→ DATA LINES
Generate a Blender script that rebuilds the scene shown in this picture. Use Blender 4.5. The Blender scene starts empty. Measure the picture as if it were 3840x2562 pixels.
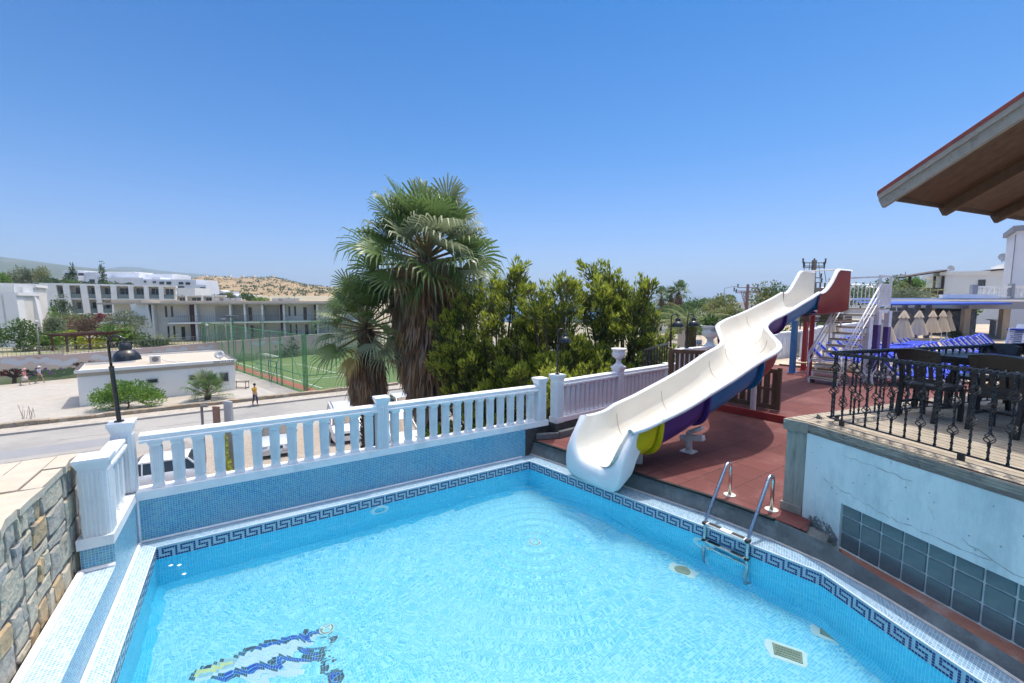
import bpy, math, random
import numpy as np
from mathutils import Vector, Matrix
R = math.radians
SC = bpy.context.scene
COL = SC.collection
rng = random.Random(7)
nrg = np.random.default_rng(11)

# ------------------------------------------------------------------ camera
H = 2.8                                   # eye height above the pool coping (z = 0)
FPX, HY, ROLL = 1620.0, 1133.0, 0.002
_t = math.atan((1281 - HY) / FPX)
_r0 = np.array([1, 0, 0.]); CF = np.array([0, math.cos(_t), -math.sin(_t)]); _u0 = np.array([0, math.sin(_t), math.cos(_t)])
CR = math.cos(ROLL) * _r0 + math.sin(ROLL) * _u0
CU = -math.sin(ROLL) * _r0 + math.cos(ROLL) * _u0
cd = bpy.data.cameras.new('camera'); cam = bpy.data.objects.new('camera', cd); COL.objects.link(cam)
cd.sensor_width = 36; cd.lens = FPX / 3840 * 36; cd.clip_start = 0.05; cd.clip_end = 60000
cam.matrix_world = Matrix(((CR[0], CU[0], -CF[0], 0), (CR[1], CU[1], -CF[1], 0), (CR[2], CU[2], -CF[2], H), (0, 0, 0, 1)))
SC.camera = cam

def ray(px, py):
    return CR * (px - 1920) / FPX - CU * (py - 1281) / FPX + CF
def G(px, py, z):
    """point of the horizontal plane z met by the sight line of a photo pixel"""
    d = ray(px, py); s = (z - H) / d[2]
    return Vector((d[0] * s, d[1] * s, z))
def D(px, py, y):
    """point of a sight line at distance y"""
    d = ray(px, py); s = y / d[1]
    return Vector((d[0] * s, y, H + d[2] * s))
def V2(a, b, t): return a + (b - a) * t

# ------------------------------------------------------------------ render look
SC.view_settings.view_transform = 'Standard'; SC.view_settings.look = 'None'
SC.view_settings.exposure = 0.5; SC.view_settings.gamma = 1
SC.cycles.use_denoising = True
SC.cycles.max_bounces = 10; SC.cycles.transparent_max_bounces = 16
SC.cycles.sample_clamp_indirect = 6
SUN_EL, SUN_AZ = R(73), R(38)              # azimuth from +Y towards +X
wd = bpy.data.worlds.new('World'); SC.world = wd; wd.use_nodes = True
wn = wd.node_tree; bg = wn.nodes['Background']
sky = wn.nodes.new('ShaderNodeTexSky'); sky.sky_type = 'NISHITA'; sky.sun_disc = False
sky.sun_elevation = SUN_EL; sky.sun_rotation = SUN_AZ
sky.altitude = 0; sky.air_density = 1.0; sky.dust_density = 1.0; sky.ozone_density = 3.0
hs_ = wn.nodes.new('ShaderNodeMix'); hs_.data_type = 'RGBA'; hs_.blend_type = 'MULTIPLY'; hs_.inputs[0].default_value = 1
# polarised-looking sky: the Nishita sky graded by height, deep blue high in view to a soft pale blue at the horizon
tcw = wn.nodes.new('ShaderNodeTexCoord'); sxw = wn.nodes.new('ShaderNodeSeparateXYZ'); wn.links.new(tcw.outputs['Generated'], sxw.inputs[0])
rpw = wn.nodes.new('ShaderNodeValToRGB'); els = rpw.color_ramp.elements
els[0].position = 0.0; els[0].color = (0.56, 0.60, 0.82, 1); els[1].position = 0.60; els[1].color = (0.025, 0.36, 0.68, 1)
e_ = els.new(0.07); e_.color = (0.50, 0.59, 0.82, 1); e_ = els.new(0.30); e_.color = (0.19, 0.49, 0.77, 1); e_ = els.new(0.78); e_.color = (4.0, 3.2, 2.3, 1)  # bright warm zenith above the frame, added to lift the shade
wn.links.new(sxw.outputs[2], rpw.inputs[0]); wn.links.new(rpw.outputs[0], hs_.inputs[7])
wn.links.new(sky.outputs[0], hs_.inputs[6]); wn.links.new(hs_.outputs[2], bg.inputs[0]); bg.inputs[1].default_value = 0.15
sl = bpy.data.lights.new('sun', 'SUN'); sl.energy = 2.75; sl.angle = R(0.5); sl.color = (1, 0.955, 0.88)
so = bpy.data.objects.new('sun', sl); COL.objects.link(so)
sd = Vector((math.cos(SUN_EL) * math.sin(SUN_AZ), math.cos(SUN_EL) * math.cos(SUN_AZ), math.sin(SUN_EL)))
so.rotation_euler = sd.to_track_quat('Z', 'Y').to_euler(); so.location = (0, 0, 60)

# ------------------------------------------------------------------ materials
MATS = {}
def hexc(c):
    return (c[0], c[1], c[2], 1)
def M(name, c, c2=None, scale=4.0, rough=0.6, metal=0.0, bump=0.0, bscale=None, spec=0.5, c3=None, s3=0.6, coord='Object',
      stretch=None, coat=0.0, trans=0.0, detail=6.0):
    """principled material: base colour mottled by noise, optional stains and bump"""
    if name in MATS: return MATS[name]
    m = bpy.data.materials.new(name); m.use_nodes = True; MATS[name] = m
    nt = m.node_tree; b = nt.nodes['Principled BSDF']; L = nt.links.new
    b.inputs['Roughness'].default_value = rough; b.inputs['Metallic'].default_value = metal
    b.inputs['Specular IOR Level'].default_value = spec
    b.inputs['Coat Weight'].default_value = coat
    if trans: b.inputs['Transmission Weight'].default_value = trans
    tc = nt.nodes.new('ShaderNodeTexCoord'); src = tc.outputs[coord]
    if stretch:
        mp = nt.nodes.new('ShaderNodeMapping'); mp.inputs['Scale'].default_value = stretch; L(src, mp.inputs[0]); src = mp.outputs[0]
    if c2 is None: c2 = tuple(x * 0.8 for x in c)
    n = nt.nodes.new('ShaderNodeTexNoise'); n.inputs['Scale'].default_value = scale; n.inputs['Detail'].default_value = detail; n.inputs['Roughness'].default_value = 0.65
    L(src, n.inputs['Vector'])
    r = nt.nodes.new('ShaderNodeValToRGB'); r.color_ramp.elements[0].position = 0.32; r.color_ramp.elements[1].position = 0.68
    r.color_ramp.elements[0].color = hexc(c2); r.color_ramp.elements[1].color = hexc(c)
    L(n.outputs[0], r.inputs[0]); out = r.outputs[0]
    if c3 is not None:
        n3 = nt.nodes.new('ShaderNodeTexNoise'); n3.inputs['Scale'].default_value = s3; n3.inputs['Detail'].default_value = 8; n3.inputs['Roughness'].default_value = 0.7
        L(src, n3.inputs['Vector'])
        r3 = nt.nodes.new('ShaderNodeValToRGB'); r3.color_ramp.elements[0].position = 0.52; r3.color_ramp.elements[1].position = 0.66
        L(n3.outputs[0], r3.inputs[0])
        mx = nt.nodes.new('ShaderNodeMix'); mx.data_type = 'RGBA'; L(r3.outputs[0], mx.inputs[0]); L(out, mx.inputs[6]); mx.inputs[7].default_value = hexc(c3); out = mx.outputs[2]
    L(out, b.inputs['Base Color'])
    if bump:
        nb = nt.nodes.new('ShaderNodeTexNoise'); nb.inputs['Scale'].default_value = bscale or scale * 4; nb.inputs['Detail'].default_value = 5
        L(src, nb.inputs['Vector'])
        bp = nt.nodes.new('ShaderNodeBump'); bp.inputs['Strength'].default_value = min(1, bump); bp.inputs['Distance'].default_value = 0.02
        L(nb.outputs[0], bp.inputs['Height']); L(bp.outputs[0], b.inputs['Normal'])
    return m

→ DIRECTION
Repeat the lines exactly as they stand, from the opening line of the data through the line with "nrg = np.random.default_rng(11)". Pictures stay out of the copy.

→ SOLUTION
Generate a Blender script that rebuilds the scene shown in this picture. Use Blender 4.5. The Blender scene starts empty. Measure the picture as if it were 3840x2562 pixels.
import bpy, math, random
import numpy as np
from mathutils import Vector, Matrix
R = math.radians
SC = bpy.context.scene
COL = SC.collection
rng = random.Random(7)
nrg = np.random.default_rng(11)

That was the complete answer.